Task goal: Among the entries below, please repeat exactly and only the lines from the line containing "Reconstruct this image" to the line containing "PI = math.pi", both lines included.

Available data:
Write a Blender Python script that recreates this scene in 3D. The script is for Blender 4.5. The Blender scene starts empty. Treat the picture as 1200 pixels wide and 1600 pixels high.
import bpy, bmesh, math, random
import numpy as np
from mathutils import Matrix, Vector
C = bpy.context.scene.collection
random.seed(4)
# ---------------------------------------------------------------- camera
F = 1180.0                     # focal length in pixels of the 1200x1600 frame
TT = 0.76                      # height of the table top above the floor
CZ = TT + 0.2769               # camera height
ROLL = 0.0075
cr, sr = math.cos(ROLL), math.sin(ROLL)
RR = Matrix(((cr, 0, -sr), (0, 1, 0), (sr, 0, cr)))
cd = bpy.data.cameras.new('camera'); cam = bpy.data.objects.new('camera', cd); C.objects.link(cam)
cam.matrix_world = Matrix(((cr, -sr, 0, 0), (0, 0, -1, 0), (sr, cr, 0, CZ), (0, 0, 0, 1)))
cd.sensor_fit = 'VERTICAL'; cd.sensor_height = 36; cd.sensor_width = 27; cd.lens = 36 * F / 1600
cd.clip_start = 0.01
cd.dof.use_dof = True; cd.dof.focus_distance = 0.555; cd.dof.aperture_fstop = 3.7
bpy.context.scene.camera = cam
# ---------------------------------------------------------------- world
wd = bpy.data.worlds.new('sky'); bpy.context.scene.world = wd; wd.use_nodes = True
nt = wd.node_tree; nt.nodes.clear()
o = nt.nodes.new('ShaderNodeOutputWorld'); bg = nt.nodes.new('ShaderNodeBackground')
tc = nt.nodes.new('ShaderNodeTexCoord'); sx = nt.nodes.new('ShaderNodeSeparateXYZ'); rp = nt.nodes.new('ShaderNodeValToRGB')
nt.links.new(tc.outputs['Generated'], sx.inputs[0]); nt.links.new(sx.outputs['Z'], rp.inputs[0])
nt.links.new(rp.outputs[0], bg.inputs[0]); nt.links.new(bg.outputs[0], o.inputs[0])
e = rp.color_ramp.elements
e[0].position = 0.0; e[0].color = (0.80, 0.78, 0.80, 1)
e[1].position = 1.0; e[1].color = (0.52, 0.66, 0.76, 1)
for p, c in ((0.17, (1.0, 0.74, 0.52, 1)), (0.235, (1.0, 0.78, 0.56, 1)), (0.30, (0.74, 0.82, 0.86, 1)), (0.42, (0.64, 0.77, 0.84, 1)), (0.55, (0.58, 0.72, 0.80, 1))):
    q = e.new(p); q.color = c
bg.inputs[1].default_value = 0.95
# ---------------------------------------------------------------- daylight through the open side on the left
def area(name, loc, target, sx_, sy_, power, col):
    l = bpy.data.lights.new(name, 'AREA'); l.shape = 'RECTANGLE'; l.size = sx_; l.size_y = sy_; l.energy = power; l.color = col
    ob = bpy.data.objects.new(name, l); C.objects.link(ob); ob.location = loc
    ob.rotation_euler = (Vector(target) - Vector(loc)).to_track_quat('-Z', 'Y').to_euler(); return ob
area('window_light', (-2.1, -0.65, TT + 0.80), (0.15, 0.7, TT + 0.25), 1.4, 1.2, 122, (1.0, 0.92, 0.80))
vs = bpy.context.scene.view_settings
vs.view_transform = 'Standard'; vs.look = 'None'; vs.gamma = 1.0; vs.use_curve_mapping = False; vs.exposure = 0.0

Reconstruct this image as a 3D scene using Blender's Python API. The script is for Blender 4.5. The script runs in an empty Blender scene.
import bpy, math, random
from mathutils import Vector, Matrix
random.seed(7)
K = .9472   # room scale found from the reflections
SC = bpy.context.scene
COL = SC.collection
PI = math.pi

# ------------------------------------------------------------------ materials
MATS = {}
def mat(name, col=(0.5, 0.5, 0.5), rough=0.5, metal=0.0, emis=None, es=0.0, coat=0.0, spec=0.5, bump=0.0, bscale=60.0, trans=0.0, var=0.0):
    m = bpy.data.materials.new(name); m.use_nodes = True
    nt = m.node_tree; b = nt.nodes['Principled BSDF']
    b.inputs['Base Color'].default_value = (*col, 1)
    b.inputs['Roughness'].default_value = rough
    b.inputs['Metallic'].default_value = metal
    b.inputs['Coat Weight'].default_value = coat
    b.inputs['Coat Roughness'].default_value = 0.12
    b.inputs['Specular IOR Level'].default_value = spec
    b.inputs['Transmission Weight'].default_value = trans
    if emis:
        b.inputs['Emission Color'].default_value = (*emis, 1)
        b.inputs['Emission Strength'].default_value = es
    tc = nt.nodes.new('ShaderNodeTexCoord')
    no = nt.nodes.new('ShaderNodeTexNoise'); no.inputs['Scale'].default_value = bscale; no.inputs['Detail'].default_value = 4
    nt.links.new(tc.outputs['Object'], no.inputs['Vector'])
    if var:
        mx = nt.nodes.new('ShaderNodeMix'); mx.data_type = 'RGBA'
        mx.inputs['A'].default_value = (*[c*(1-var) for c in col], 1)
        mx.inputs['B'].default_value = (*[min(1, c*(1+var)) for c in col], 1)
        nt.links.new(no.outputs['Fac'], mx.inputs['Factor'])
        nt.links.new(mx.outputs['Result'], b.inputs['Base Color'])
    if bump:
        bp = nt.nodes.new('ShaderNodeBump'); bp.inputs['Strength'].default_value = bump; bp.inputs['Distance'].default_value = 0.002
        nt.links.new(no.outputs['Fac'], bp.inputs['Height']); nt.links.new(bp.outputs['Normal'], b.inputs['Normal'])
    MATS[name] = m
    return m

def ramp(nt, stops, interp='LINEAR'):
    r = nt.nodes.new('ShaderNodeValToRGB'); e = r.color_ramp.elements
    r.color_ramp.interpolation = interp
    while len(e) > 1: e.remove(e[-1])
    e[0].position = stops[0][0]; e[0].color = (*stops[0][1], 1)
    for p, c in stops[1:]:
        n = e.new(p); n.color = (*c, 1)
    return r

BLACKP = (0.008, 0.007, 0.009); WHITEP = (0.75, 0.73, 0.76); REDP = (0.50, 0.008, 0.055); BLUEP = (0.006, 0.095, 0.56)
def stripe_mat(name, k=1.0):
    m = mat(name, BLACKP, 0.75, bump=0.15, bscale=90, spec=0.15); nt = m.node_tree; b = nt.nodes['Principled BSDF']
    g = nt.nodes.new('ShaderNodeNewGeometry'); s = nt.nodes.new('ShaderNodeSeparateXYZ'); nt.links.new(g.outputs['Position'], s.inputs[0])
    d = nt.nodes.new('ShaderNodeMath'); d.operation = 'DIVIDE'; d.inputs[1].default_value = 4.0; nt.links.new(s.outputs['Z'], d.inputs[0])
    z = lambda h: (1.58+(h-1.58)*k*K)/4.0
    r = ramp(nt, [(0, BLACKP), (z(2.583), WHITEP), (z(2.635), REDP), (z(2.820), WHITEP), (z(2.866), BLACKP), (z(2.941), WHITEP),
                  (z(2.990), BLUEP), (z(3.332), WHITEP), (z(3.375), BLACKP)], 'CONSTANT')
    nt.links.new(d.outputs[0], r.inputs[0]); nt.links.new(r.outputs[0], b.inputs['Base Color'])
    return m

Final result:
Reconstruct this image as a 3D scene using Blender's Python API. The script is for Blender 4.5. The script runs in an empty Blender scene.
import bpy, math, random
from mathutils import Vector, Matrix
random.seed(7)
K = .9472   # room scale found from the reflections
SC = bpy.context.scene
COL = SC.collection
PI = math.pi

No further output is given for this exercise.